⟨

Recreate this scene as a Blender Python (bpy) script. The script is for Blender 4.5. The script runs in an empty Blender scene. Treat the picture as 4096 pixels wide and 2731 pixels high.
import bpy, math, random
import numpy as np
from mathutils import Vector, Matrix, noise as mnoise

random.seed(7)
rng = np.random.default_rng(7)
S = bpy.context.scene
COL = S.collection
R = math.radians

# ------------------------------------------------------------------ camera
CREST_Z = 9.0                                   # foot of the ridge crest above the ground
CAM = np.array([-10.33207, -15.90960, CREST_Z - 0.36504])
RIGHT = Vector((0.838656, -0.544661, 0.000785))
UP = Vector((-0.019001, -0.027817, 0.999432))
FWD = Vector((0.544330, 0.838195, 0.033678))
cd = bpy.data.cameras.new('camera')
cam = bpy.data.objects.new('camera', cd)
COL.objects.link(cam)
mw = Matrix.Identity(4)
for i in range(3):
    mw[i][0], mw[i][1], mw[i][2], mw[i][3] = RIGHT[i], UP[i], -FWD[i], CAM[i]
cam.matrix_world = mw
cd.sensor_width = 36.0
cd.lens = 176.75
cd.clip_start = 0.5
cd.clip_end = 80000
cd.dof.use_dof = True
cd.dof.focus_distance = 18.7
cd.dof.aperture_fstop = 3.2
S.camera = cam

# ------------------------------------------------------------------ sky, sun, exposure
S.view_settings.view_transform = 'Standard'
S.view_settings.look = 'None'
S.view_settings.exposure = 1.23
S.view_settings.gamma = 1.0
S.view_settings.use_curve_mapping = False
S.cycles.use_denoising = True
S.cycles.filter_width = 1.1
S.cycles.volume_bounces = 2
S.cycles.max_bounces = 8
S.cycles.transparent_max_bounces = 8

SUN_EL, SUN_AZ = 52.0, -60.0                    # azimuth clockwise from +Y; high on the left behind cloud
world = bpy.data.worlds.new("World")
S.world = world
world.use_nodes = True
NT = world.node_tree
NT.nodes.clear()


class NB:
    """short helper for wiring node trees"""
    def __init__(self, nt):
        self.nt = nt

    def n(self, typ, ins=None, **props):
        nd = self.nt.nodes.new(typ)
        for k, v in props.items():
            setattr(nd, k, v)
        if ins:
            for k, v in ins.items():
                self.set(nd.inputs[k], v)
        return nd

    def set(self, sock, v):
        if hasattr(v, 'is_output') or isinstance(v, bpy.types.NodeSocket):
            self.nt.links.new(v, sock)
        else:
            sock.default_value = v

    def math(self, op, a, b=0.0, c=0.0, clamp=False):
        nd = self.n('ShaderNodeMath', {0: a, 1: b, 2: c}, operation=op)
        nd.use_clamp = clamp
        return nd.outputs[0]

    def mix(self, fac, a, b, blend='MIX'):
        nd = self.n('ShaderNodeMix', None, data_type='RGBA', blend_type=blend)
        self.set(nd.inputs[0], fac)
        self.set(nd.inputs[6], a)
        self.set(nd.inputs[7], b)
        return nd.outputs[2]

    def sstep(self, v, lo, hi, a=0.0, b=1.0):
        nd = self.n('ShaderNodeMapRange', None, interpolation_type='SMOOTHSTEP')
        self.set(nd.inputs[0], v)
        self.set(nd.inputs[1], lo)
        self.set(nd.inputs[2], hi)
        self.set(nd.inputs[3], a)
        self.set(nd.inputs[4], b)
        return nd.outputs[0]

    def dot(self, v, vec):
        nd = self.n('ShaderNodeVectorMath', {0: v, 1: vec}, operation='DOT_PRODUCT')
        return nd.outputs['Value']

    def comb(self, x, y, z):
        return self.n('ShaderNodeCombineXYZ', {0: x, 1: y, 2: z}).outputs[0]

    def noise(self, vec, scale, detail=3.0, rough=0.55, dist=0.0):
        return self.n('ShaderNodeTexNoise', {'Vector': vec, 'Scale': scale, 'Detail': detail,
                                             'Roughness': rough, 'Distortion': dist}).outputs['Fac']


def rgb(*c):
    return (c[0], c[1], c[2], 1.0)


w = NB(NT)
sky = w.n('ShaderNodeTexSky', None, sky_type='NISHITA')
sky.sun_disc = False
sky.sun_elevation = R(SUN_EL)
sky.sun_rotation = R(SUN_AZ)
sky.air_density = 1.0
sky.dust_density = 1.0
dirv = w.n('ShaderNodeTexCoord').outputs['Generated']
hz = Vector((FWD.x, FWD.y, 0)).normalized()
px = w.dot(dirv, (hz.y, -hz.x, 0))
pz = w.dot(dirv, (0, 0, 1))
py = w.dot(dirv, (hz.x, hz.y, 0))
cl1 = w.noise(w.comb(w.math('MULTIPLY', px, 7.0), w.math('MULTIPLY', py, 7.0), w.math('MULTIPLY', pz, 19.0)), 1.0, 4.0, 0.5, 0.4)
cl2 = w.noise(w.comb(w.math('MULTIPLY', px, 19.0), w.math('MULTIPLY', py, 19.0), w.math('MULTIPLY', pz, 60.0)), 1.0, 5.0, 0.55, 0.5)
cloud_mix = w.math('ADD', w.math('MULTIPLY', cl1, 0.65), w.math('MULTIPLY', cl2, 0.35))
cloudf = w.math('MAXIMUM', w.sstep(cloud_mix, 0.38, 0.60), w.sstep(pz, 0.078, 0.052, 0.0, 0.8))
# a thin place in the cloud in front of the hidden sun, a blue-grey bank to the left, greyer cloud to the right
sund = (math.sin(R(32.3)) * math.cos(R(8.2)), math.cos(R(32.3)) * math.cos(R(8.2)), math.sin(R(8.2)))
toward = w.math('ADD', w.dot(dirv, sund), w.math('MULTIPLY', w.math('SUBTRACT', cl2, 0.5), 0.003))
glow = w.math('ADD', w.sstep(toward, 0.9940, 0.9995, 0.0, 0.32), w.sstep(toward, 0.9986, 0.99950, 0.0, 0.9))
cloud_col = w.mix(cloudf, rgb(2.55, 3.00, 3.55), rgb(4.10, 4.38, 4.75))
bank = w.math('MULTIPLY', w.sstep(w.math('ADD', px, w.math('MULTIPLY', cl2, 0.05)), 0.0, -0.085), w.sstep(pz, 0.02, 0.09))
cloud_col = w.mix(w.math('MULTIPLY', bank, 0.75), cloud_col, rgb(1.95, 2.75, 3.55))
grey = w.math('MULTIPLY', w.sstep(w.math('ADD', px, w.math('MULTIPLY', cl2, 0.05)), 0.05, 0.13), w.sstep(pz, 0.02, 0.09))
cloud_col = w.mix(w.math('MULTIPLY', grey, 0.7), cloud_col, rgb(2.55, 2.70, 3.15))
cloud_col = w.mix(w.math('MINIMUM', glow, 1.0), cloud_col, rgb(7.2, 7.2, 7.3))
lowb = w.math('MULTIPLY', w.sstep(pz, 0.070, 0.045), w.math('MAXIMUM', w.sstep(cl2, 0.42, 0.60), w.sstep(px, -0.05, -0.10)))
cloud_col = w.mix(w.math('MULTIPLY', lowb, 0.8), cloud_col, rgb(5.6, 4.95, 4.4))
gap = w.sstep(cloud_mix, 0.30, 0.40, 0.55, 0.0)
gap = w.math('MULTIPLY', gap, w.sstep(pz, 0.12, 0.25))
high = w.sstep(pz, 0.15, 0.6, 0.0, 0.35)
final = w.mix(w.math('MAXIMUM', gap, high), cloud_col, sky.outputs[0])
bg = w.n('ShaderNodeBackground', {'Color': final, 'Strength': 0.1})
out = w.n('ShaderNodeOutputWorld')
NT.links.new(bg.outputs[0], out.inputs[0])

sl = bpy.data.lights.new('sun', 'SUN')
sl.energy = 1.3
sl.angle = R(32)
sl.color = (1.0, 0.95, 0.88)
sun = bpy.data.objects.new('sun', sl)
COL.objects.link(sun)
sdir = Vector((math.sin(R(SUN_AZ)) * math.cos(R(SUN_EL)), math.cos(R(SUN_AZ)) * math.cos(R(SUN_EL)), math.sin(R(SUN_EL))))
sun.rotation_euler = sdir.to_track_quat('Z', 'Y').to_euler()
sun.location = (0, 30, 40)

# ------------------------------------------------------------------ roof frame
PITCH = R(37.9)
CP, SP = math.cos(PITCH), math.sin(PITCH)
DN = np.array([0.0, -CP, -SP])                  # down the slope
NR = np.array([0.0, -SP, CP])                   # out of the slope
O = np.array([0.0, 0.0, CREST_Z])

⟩

(Written task) Return exactly the leading lines of the listing, stopping after the line in which "R = math.radians" occurs.

(Task output)
Recreate this scene as a Blender Python (bpy) script. The script is for Blender 4.5. The script runs in an empty Blender scene. Treat the picture as 4096 pixels wide and 2731 pixels high.
import bpy, math, random
import numpy as np
from mathutils import Vector, Matrix, noise as mnoise

random.seed(7)
rng = np.random.default_rng(7)
S = bpy.context.scene
COL = S.collection
R = math.radians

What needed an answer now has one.